Voznesensk Old Jewish Cemetery

Cemetery Information

Site address
The cemetery is located in the area of the intersection of Sobornosti Street and Osypenka Streets.
GPS coordinates
47.57623, 31.32435
Perimeter length
763 metres. The perimeter is approximate and drawn up with help of recollections of local historian and head of the Jewish community, Boris Sokolov.
Is the cemetery demolished
Type and height of existing fence
No fence
Preservation condition
Demolished and overbuilt Jewish cemetery
General site condition
On the territory of the cemetery today are located a furniture and weaving factory (addresses 79 and 87, Sobornosti Street). The territory also houses the College of the Mykolayiv National Agrarian University (1, Osypenka Street), the Seventh Day Adventist Church (10, Osypenka Street), as well as private houses on 90 to 98, Sobornosti Street, and 4 to 8 Osypenka Street.
Number of existing gravestones
No tombstones preserved
Date of oldest tombstone
Date of newest tombstone
Urgency of erecting a fence
Fence is not needed
Land ownership
Preserved construction on site
Drone surveys

Historical overview

According to local historian Boris Sokolov, the Jewish cemetery in Voznesens’k appeared in a second half of the 19th century. During WWII, it was destroyed and the gravestones were used by Germans for construction of the Bolgarskiy bridge over the river Mertvovod. It is possible that the Voznesens’k New Jewish cemetery developed out of a part of the town’s old Jewish cemetery.
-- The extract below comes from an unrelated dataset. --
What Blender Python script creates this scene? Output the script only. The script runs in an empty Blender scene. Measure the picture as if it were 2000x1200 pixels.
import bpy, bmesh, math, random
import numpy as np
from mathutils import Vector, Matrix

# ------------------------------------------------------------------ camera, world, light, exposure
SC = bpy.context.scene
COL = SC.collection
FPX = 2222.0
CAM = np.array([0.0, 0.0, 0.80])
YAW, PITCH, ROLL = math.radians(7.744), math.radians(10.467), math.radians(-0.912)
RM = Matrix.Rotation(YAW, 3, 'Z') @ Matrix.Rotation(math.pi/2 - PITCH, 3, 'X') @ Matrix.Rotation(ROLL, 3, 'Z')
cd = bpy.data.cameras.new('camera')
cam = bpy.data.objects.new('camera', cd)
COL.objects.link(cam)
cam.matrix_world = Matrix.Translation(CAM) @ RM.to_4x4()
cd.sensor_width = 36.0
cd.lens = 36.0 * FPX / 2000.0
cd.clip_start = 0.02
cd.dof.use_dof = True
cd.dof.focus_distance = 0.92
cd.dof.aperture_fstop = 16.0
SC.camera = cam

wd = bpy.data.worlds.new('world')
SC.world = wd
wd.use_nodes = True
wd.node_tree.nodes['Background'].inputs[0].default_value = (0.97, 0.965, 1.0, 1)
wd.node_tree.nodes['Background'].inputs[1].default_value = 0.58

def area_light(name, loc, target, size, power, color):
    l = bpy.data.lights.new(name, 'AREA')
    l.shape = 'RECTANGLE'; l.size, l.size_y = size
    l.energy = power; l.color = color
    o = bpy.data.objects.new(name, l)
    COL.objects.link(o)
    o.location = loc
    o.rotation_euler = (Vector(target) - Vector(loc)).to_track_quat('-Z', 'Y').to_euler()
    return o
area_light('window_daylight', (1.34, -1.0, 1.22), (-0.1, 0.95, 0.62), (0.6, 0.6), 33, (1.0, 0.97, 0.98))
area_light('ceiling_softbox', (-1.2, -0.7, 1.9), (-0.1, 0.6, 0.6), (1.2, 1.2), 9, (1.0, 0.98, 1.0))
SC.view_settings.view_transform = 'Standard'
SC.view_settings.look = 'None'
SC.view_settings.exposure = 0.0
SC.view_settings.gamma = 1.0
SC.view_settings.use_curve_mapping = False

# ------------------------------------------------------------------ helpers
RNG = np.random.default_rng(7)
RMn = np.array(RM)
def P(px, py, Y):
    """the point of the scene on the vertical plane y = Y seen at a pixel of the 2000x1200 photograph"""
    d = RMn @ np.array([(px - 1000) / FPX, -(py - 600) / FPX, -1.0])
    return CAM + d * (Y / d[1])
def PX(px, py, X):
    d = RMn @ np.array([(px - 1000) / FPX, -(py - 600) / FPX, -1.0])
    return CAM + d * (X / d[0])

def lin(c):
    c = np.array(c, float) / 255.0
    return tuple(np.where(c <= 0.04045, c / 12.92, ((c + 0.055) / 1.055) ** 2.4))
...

Jews supposedly began to settle in Voznesens’k after the Russian-Turkish wars, in late 18th until the early 19th century. In 1863, 778 Jews were living in Voznesens’k. In 1863, a synagogue was operating. The Jewish population had reached 5,932 (38% of the total population) in 1897. In 1909, two government schools for boys and girls, as well as a Talmud Tora were functioning. Seven synagogues were operating in the city in 1910. In 1925, seven Jewish families from Voznesens’k founded the Jewish farming society in the region of Kherson. The Jewish population numbered 6,177 in 1920, but decreased to 2,843 in 1939. Nazi troops occupied Voznesens’k on August 6, 1941. During the period of occupation, 3,174 people from the region were executed, most of whom were Jewish. There was a Jewish population in Voznesens’k after WWII. Today, the Jewish community of the town numbers 48 people.